━━━━━ Data shown
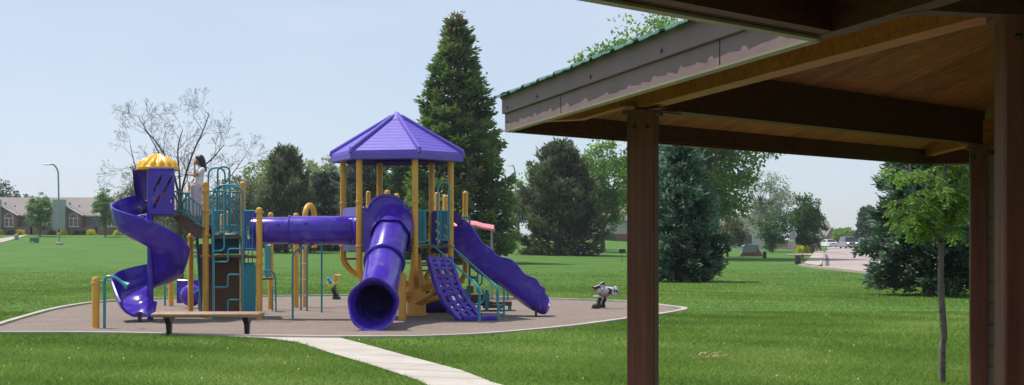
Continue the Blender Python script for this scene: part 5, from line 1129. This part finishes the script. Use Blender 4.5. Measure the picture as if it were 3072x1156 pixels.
# pink shade canopy at the far kerb
g0 = G(1475, 897); t = thing('shade_canopy', 'small pink canopy on a grey pole behind the wave slide', 'canopy', g0); s = g0.y/F; D = lambda u, v, dy=0: Vector(((u-1475)*s, dy, (897-v)*s))
b = MB(); b.tube([D(1475, 897), D(1475, 684)], .032, 10); b.lathe([(.05, 0), (.05, .04), (.035, .05)], (0, 0, 0), 10); b.build('pole', M['galv'], t)
b = MB(); b.tube([D(1345, 897), D(1345, 684)], .032, 10); b.build('pole', M['galv'], t)
rows = []
for j in range(9):
    f = j/8-.5; rows.append([D(u, v+12*(f*2)**2, f*1.0) for u, v in ((1332, 680), (1345, 674), (1365, 668), (1392, 663), (1410, 662), (1428, 664), (1448, 670), (1466, 673), (1482, 676), (1484, 683))])
b = MB(); b.grid(rows); b.grid([[p-Vector((0, 0, .05)) for p in reversed(r_)] for r_ in rows]); 
for r_ in (rows[0], rows[-1]): b.grid([r_, [p-Vector((0, 0, .05)) for p in r_]])
b.build('canopy', M['pink'], t)
# ================================================================ houses, street furniture, vehicles
M['roof'] = mat('grey_brown_shingles', (.245, .215, .20), .9, .10, .5, .3, 8); M['roof2'] = mat('reddish_shingles', (.26, .16, .145), .9, .10, .5, .3, 8)
def brick(name, c1, c2, mortar, scale=4.5):
    m = mat(name, c1, .9, .1, 2); N = m.node_tree.nodes; L = m.node_tree.links; t = N.new('ShaderNodeTexCoord'); mp = N.new('ShaderNodeMapping'); mp.inputs['Rotation'].default_value = (R(90), 0, 0); L.new(t.outputs['Object'], mp.inputs[0])
    b = N.new('ShaderNodeTexBrick'); b.inputs['Scale'].default_value = scale; b.inputs['Color1'].default_value = (*c1, 1); b.inputs['Color2'].default_value = (*c2, 1); b.inputs['Mortar'].default_value = (*mortar, 1); b.inputs['Mortar Size'].default_value = .02; L.new(mp.outputs[0], b.inputs[0]); L.new(b.outputs[0], N['Principled BSDF'].inputs['Base Color']); return m
M['brick'] = brick('dusky_red_brick', (.27, .145, .13), (.20, .105, .095), (.3, .24, .22)); M['brick2'] = brick('red_brick', (.32, .12, .09), (.24, .09, .07), (.3, .22, .2))
M['siding'] = mat('blue_grey_siding', (.24, .27, .31), .8, .06, 1); M['pillar'] = mat('grey_green_pillar_siding', (.33, .38, .39), .8, .06, 1); M['cream'] = mat('cream_stucco', (.52, .50, .44), .85, .06, 1)
M['trim'] = mat('white_trim', (.68, .68, .68), .6, .05, 3)
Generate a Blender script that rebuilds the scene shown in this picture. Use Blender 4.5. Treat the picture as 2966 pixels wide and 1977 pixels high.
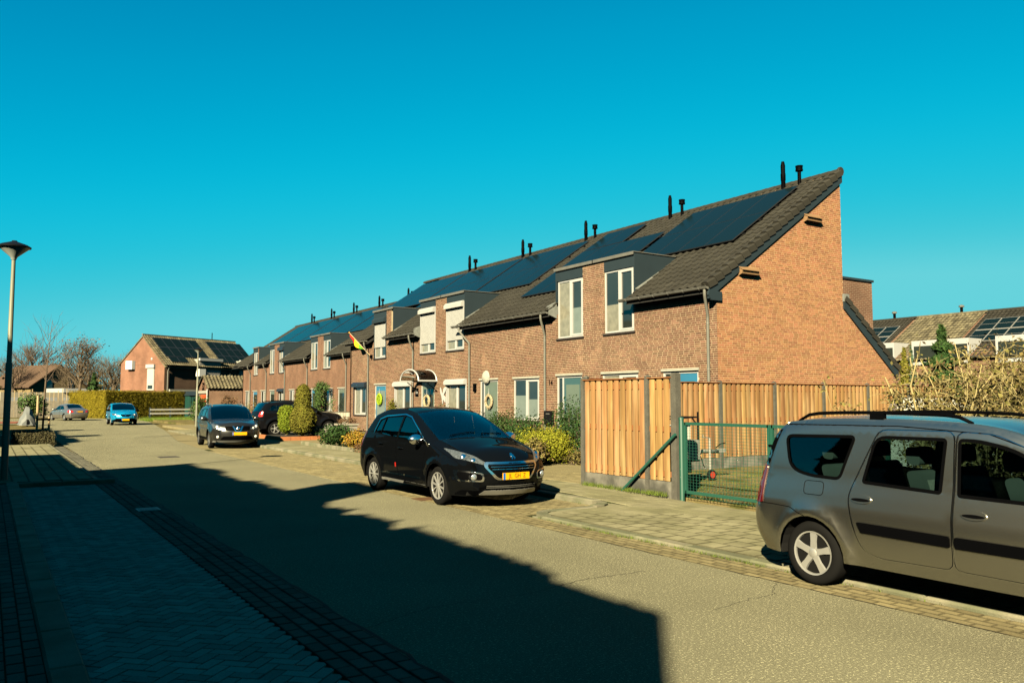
━━━━━━━━━━
● What the exercise asks
Extract the full listing exactly, with the pictures left out.

● Complete output
Continue the Blender Python script for this scene: part 5, from line 1129. This part finishes the script. Use Blender 4.5. Measure the picture as if it were 3072x1156 pixels.
# pink shade canopy at the far kerb
g0 = G(1475, 897); t = thing('shade_canopy', 'small pink canopy on a grey pole behind the wave slide', 'canopy', g0); s = g0.y/F; D = lambda u, v, dy=0: Vector(((u-1475)*s, dy, (897-v)*s))
b = MB(); b.tube([D(1475, 897), D(1475, 684)], .032, 10); b.lathe([(.05, 0), (.05, .04), (.035, .05)], (0, 0, 0), 10); b.build('pole', M['galv'], t)
b = MB(); b.tube([D(1345, 897), D(1345, 684)], .032, 10); b.build('pole', M['galv'], t)
rows = []
for j in range(9):
    f = j/8-.5; rows.append([D(u, v+12*(f*2)**2, f*1.0) for u, v in ((1332, 680), (1345, 674), (1365, 668), (1392, 663), (1410, 662), (1428, 664), (1448, 670), (1466, 673), (1482, 676), (1484, 683))])
b = MB(); b.grid(rows); b.grid([[p-Vector((0, 0, .05)) for p in reversed(r_)] for r_ in rows]); 
for r_ in (rows[0], rows[-1]): b.grid([r_, [p-Vector((0, 0, .05)) for p in r_]])
b.build('canopy', M['pink'], t)
# ================================================================ houses, street furniture, vehicles
M['roof'] = mat('grey_brown_shingles', (.245, .215, .20), .9, .10, .5, .3, 8); M['roof2'] = mat('reddish_shingles', (.26, .16, .145), .9, .10, .5, .3, 8)
def brick(name, c1, c2, mortar, scale=4.5):
    m = mat(name, c1, .9, .1, 2); N = m.node_tree.nodes; L = m.node_tree.links; t = N.new('ShaderNodeTexCoord'); mp = N.new('ShaderNodeMapping'); mp.inputs['Rotation'].default_value = (R(90), 0, 0); L.new(t.outputs['Object'], mp.inputs[0])
    b = N.new('ShaderNodeTexBrick'); b.inputs['Scale'].default_value = scale; b.inputs['Color1'].default_value = (*c1, 1); b.inputs['Color2'].default_value = (*c2, 1); b.inputs['Mortar'].default_value = (*mortar, 1); b.inputs['Mortar Size'].default_value = .02; L.new(mp.outputs[0], b.inputs[0]); L.new(b.outputs[0], N['Principled BSDF'].inputs['Base Color']); return m
M['brick'] = brick('dusky_red_brick', (.27, .145, .13), (.20, .105, .095), (.3, .24, .22)); M['brick2'] = brick('red_brick', (.32, .12, .09), (.24, .09, .07), (.3, .22, .2))
M['siding'] = mat('blue_grey_siding', (.24, .27, .31), .8, .06, 1); M['pillar'] = mat('grey_green_pillar_siding', (.33, .38, .39), .8, .06, 1); M['cream'] = mat('cream_stucco', (.52, .50, .44), .85, .06, 1)
M['trim'] = mat('white_trim', (.68, .68, .68), .6, .05, 3)
Generate a Blender script that rebuilds the scene shown in this picture. Use Blender 4.5. Treat the picture as 2966 pixels wide and 1977 pixels high.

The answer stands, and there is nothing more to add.